By CHUCKIE MAGGIO
St. Bonaventure is no stranger to the college basketball transfer market. Two Bonnies, Melkisedek Moreaux and Tshiefu Ngalakulondi, sought a change of scenery after the season ended. Moreaux switched to Division II Mercyhurst, while Ngalakulondi chose Fairfield University. Five SBU players have transferred over the last four offseasons.
Would-be rising senior Jalen Poyser decided to break the transfer monotony and leave the Bonaventure campus, without a degree, to pursue a professional career. Canadian basketball website North Pole Hoops tweeted on Friday that the Malton, Ontario native was “consulting with his immediate circle and exploring all options.”
The oft-criticized 6-foot-4 guard was roundly criticized once more for his decision; even national basketball analyst Doug Gottlieb reacted, using a facepalm emoji.
When a player has to sit for a season at Bonaventure, the expectations reach a fever pitch by the time he is eligible to play. Poyser, summer open gym observers claimed, was going to pick up where Marcus Posley and Matt Mobley left off at the shooting guard position.
The problem with those expectations, of course, was that Mobley was an elite collegiate shooter before he arrived at Bona. Poyser shot a tepid 28.8 percent from three-point range in his sophomore season at UNLV, one of many factors in his exit from the starting lineup by the end of January.
Poyser has talent. He averaged 10 points a game for the Runnin’ Rebels in 2016-17 and produced 16 points a contest in his first month with the Bonnies, making two three-pointers an outing and posting four 20-point games.

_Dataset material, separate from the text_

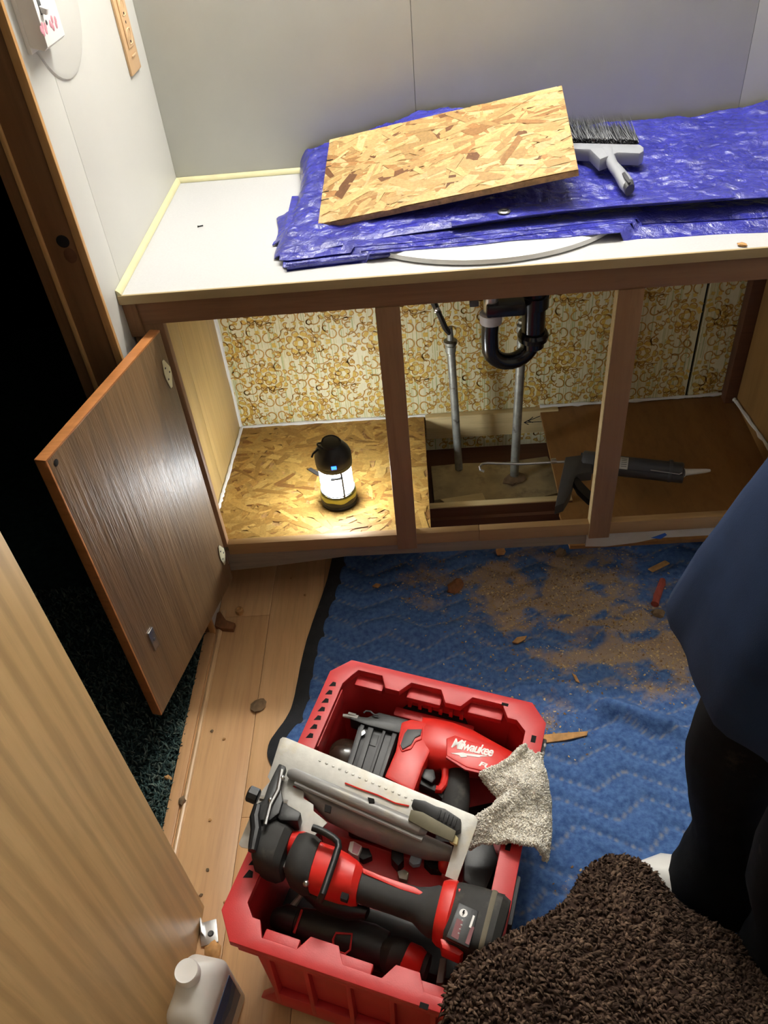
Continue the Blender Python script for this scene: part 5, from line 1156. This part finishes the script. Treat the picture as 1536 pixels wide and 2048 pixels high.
# ---- terry rag over the right rim
rg_ = cth('terry_rag', 'cream terry cloth rag draped over the right rim of the crate', 'rag', (0.19, 0.06, 0.0))
def rag(u, v):
    y = 0.150-0.165*v
    xi = interp(v, (0, 0.12, 0.3, 0.5, 0.68, 0.85, 1), (0.165, 0.148, 0.108, 0.150, 0.138, 0.104, 0.122))
    xo = interp(v, (0, 0.15, 0.4, 0.7, 1), (0.200, 0.212, 0.230, 0.238, 0.240))
    zi = interp(v, (0, 0.2, 0.45, 0.7, 1), (0.020, -0.010, -0.012, 0.010, -0.030)); zo = interp(v, (0, 0.3, 0.7, 1), (0.012, -0.008, -0.022, -0.020))
    xm = 0.186; zt = 0.026+0.012*math.sin(3.1*v)
    if u < 0.55:
        t = u/0.55; x = xi+(xm-xi)*t; z = zi+(zt-zi)*math.sin(t*math.pi/2)**0.8
    else:
        t = (u-0.55)/0.45; x = xm+(xo-xm)*math.sin(t*math.pi/2); z = zt+(zo-zt)*(1-math.cos(t*math.pi/2))
    y += 0.012*(u-0.35)*v
    z += 0.009*math.sin(u*7+v*9)*min(1, 4*u)*(1 if u < .8 else .6)+0.010*nz(u*4, v*5)+0.004*nz(u*13, v*13)
    return V(x, y, max(z, 0.006) if 0.168 < x < 0.201 else z)
b = B(MC).grid(rag, 46, 46); solid(b, 0.006)
ro = b.obj('cloth', m_terry, rg_, smooth=80)
def surf_points(me, M, n, rg, cond=None):
    me.calc_loop_triangles(); A3 = np.array(M); co = np.array([v.co for v in me.vertices]) @ A3[:3, :3].T + A3[:3, 3]
    tri = np.array([t.vertices for t in me.loop_triangles]); a, b2, c = co[tri[:, 0]], co[tri[:, 1]], co[tri[:, 2]]
    cr = np.cross(b2-a, c-a); ar = np.linalg.norm(cr, axis=1)
    if cond is not None: ar = ar*cond((a+b2+c)/3, cr/(ar[:, None]+1e-12))
    i = rg.choice(len(tri), n, p=ar/ar.sum()); r1 = np.sqrt(rg.random(n))[:, None]; r2 = rg.random(n)[:, None]
    return a[i]*(1-r1)+b2[i]*r1*(1-r2)+c[i]*r1*r2, cr[i]/(np.linalg.norm(cr[i], axis=1)[:, None]+1e-12)
rg = np.random.default_rng(21); P, Nn = surf_points(ro.data, TM[rg_.name], 16000, rg)
v, f, c = tufts(P, Nn, rg, 0.0030, 0.0015, [srgb(238, 232, 220), srgb(228, 221, 208), srgb(246, 242, 234), srgb(220, 212, 198)], 0.5)
pymesh('terry_loops', v, f, m_tuft, rg_, c, kind='stuff')
# ================================================================== WHITE BOTTLE
bc = at(372, 1941, 'z', 0.196)
MB_ = T(V(bc.x, bc.y, 0)) @ Matrix.Rotation(math.radians(-12), 4, 'Z')
bt = thing('white_bottle', 'white plastic bottle with blue label standing beside the light wood door', 'bottle', M=MB_)
def rrect(w, d, r, z, cx=0, cy=0, n=6):
    P = []
    for sx, sy, a0_ in ((1, 1, 0), (-1, 1, 90), (-1, -1, 180), (1, -1, 270)):
        for k in range(n): a = math.radians(a0_+90*k/(n-1)); P.append(V(cx+sx*(w/2-r)+r*math.cos(a), cy+sy*(d/2-r)+r*math.sin(a), z))
    return P
ox, oy = 0.008, -0.010
b = B(MB_); b.loft([rrect(0.060, 0.094, 0.010, 0.0, ox, oy), rrect(0.068, 0.102, 0.014, 0.004, ox, oy), rrect(0.068, 0.102, 0.014, 0.138, ox, oy), rrect(0.066, 0.098, 0.016, 0.146, ox, oy), rrect(0.048, 0.070, 0.018, 0.164, ox*.8, oy*.8), rrect(0.036, 0.040, 0.0175, 0.174, 0, 0), rrect(0.031, 0.031, 0.0154, 0.178, 0, 0)]); b.obj('body', plain('white_hdpe', srgb(222, 220, 214), 0.35, var=0.02, spec=0.5), bt, smooth=50)
b = B(MB_); b.lathe([(0.0175, 0.177), (0.0185, 0.179), (0.0185, 0.193), (0.017, 0.196), (0.0145, 0.1955), (0.0001, 0.195)], 30); b.obj('cap', m_white, bt)
xl = ox+0.0342
b = B(MB_); b.span((xl, oy-0.036, 0.035), (xl+0.0006, oy+0.036, 0.125)); b.obj('label', m_grey_lbl, bt)
Lz = T(V(xl+0.0006, oy, 0.08)) @ Matrix(((0, 0, 1, 0), (1, 0, 0, 0), (0, 1, 0, 0), (0, 0, 0, 1)))
b = B(MB_); b.prism([(-0.036, 0.045), (-0.036, -0.045), (0.036, -0.045)][::-1]+[(0.036, 0.020), (0.0, 0.006), (-0.015, 0.030)] if False else [(-0.036, 0.045), (0.036, 0.045), (0.036, 0.020), (0.010, 0.008), (-0.012, 0.014), (-0.036, 0.004)], 0, 0.0004, Lz); b.obj('label_blue', m_blue_lbl, bt)
b = B(MB_); b.prism([(-0.036, 0.002), (-0.012, 0.012), (0.010, 0.006), (0.036, 0.018), (0.036, -0.006), (0.006, -0.014), (-0.014, -0.004), (-0.036, -0.012)], 0, 0.0004, Lz); b.obj('label_wave', plain('slate_blue_label', srgb(66, 88, 120), 0.5), bt)
cl2 = thing('ceiling_fill', 'round fill light added under the ceiling', 'light', (1.0, -1.75, 2.349))  # fill light added to lift the shadows; no lamp is known here
B().lathe([(0.16, -0.02), (0.16, 0.0), (0.0001, 0.0)], 24, T(V(1.0, -1.75, 2.349))).obj('fill_rim', m_white, cl2)
B().lathe([(0.150, -0.021), (0.145, -0.035), (0.10, -0.055), (0.0001, -0.062)], 24, T(V(1.0, -1.75, 2.349)), cap=False).obj('fill_disc', glow('ceiling_fill_glow', (1.0, 0.95, 0.88), CEILING_FILL_POWER), cl2)
# ================================================================== PERSON AT THE RIGHT
person = thing('person', 'person in a navy shirt and black trousers standing at the right edge', 'person', (1.05, -1.34, 0))
bv, be, brd = [], [], []
def J(p, r, parent=None):
    bv.append(p); brd.append(r)
    if parent is not None: be.append((parent, len(bv)-1))
    return len(bv)-1
pel = J((1.09, -1.34, 0.95), (0.13, 0.10)); sp1_ = J((1.08, -1.34, 1.10), (0.12, 0.09), pel); ch = J((1.08, -1.34, 1.28), (0.12, 0.085), sp1_)
up = J((1.08, -1.34, 1.385), (0.085, 0.06), ch); nk = J((1.07, -1.34, 1.49), 0.055, up); hd0 = J((1.055, -1.34, 1.56), 0.065, nk); hd1 = J((1.05, -1.34, 1.63), 0.085, hd0); hd2 = J((1.055, -1.34, 1.70), 0.078, hd1); J((1.06, -1.34, 1.745), 0.045, hd2)
for s in (-1, 1):
    yh = -1.34+0.085*s
    h = J((1.09, yh, 0.88), 0.085, pel); k = J((0.955, -1.30+0.085*s-(0.02 if s < 0 else -0.02), 0.46), 0.052, h); a = J((1.050, (-1.300 if s > 0 else -1.435), 0.10), 0.034, k); J((0.97, (-1.285 if s > 0 else -1.435), 0.048), 0.026, a)
    sh = J((1.08, -1.34+0.170*s, 1.365), 0.046, up); el = J((1.12, -1.34+0.235*s, 1.10), 0.036, sh); wr = J((0.985, -1.34+0.10*s, 1.25), 0.027, el)
    pm = J((0.945, -1.34+0.075*s, 1.285), (0.030, 0.018), wr)
    for i, (dy, dz, ln) in enumerate(((-0.028, 0.012, 0.8), (-0.010, 0.022, 1.0), (0.008, 0.020, 0.95), (0.024, 0.010, 0.75))):
        c1 = J((0.925, -1.34+0.075*s+dy*s, 1.300+dz), 0.009, pm); c2 = J((0.905, -1.34+0.055*s+dy*s, 1.315+dz), 0.0085, c1); J((0.905+0.012, -1.34+0.03*s+dy*s, 1.318+dz+0.004*ln), 0.0075, c2)
    t1 = J((0.955, -1.34+0.045*s, 1.270), 0.010, pm); J((0.935, -1.34+0.025*s, 1.285), 0.009, t1)
me = skin_mesh(bv, be, brd, pel, 2); me.transform(TM[person.name].inverted()); me.materials.append(m_skin)
body = link('body', me, person)
# face, ears, hair
hc = V(1.052, -1.34, 1.645)
b = B(); b.ball(hc+V(0.012, 0, 0.035), (0.098, 0.088, 0.095), 20)
bmesh.ops.delete(b.bm, geom=[v_ for v_ in b.bm.verts if v_.co.x < hc.x-0.045 and v_.co.z < hc.z+0.06], context='VERTS'); b.obj('hair', m_hair, person)
b = B(); b.tube([hc+V(-0.078, 0, 0.012), hc+V(-0.094, 0, -0.016), hc+V(-0.082, 0, -0.024)], [0.008, 0.013, 0.009], 10)
for s in (-1, 1): b.ball(hc+V(0.008, 0.086*s, -0.002), (0.020, 0.009, 0.030), 12)
b.obj('nose_and_ears', m_skin, person)
for s in (-1, 1):
    b = B(); b.ball(hc+V(-0.074, 0.032*s, 0.014), (0.010, 0.013, 0.009), 12); b.mi = 1; b.ball(hc+V(-0.081, 0.032*s, 0.014), (0.004, 0.006, 0.006), 10); b.obj('eye', [m_white, m_hole], person)
b = B(); b.tube([hc+V(-0.077, -0.024, -0.047), hc+V(-0.086, 0, -0.048), hc+V(-0.077, 0.024, -0.047)], [0.003, 0.006, 0.003], 8); b.obj('mouth', m_pink, person)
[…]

The rest of the season would not be Mobleyesque. Poyser averaged just seven points in his last 20 games and shot 31 percent from three. He only made six more starts before he was replaced by Dominick Welch at the start of Atlantic 10 play. Aside from a 20-point game at Fordham and a 12-point output in the VCU Alumni Weekend blowout, he failed to reach double figures in league play. His minutes decreased by about 16 as the Bonnies began to win with their younger guards.
Poyser was going to be fortunate to get double-digit minutes on a 2019-20 squad that already has two guards Schmidt very much likes. Schmidt stated in a press release that Jaren English “is a complete player who does just about everything well and can play multiple positions.” Poyser was hardly ever the primary ball handler, limiting his versatility, and he hardly contributed any rebounds, assists or steals to the stat sheet. Not a ringing endorsement for his pro prospects, but his playing time was already being budgeted for fresh blood.
In SBU’s quest for a return trip to the Atlantic 10 championship next March, Schmidt and staff are better off using the extra scholarship to fill one of their needs, mainly point guard and post player. Starting point guard Kyle Lofton‘s development will be aided by building a rapport with the shooting guards he will be spending his remaining three years with. In many ways, Poyser did the Bonnies a favor.
After losing his place in the rotation with just one year left, however, Poyser also made the right decision for himself. He has always been a well-regarded player in Canada, rated by North Pole Hoops as one of the nation’s top five prospects coming out of high school. He was a champion in Toronto’s Crown League last summer, playing with NBA players Dillon Brooks and Rondae Hollis-Jefferson. The National Basketball League of Canada (NBL) would be a strong fit to launch his pro career.
The money isn’t great in the league up north and there is little individual notoriety to playing NBL basketball; teams only operate with a $150,000 salary cap, according to the Windsor Star. The league can, however, serve as a springboard to more lucrative leagues overseas. For Poyser, who sources say was rarely on Bonaventure’s campus after the season ended and was intent on leaving SBU, his home country is the most viable option for next year.
Poyser was ready for his next chapter and Schmidt has never had a problem moving on from players who didn’t want to be in the Reilly Center. In a less-than-amicable college departure landscape, this was a win for both parties.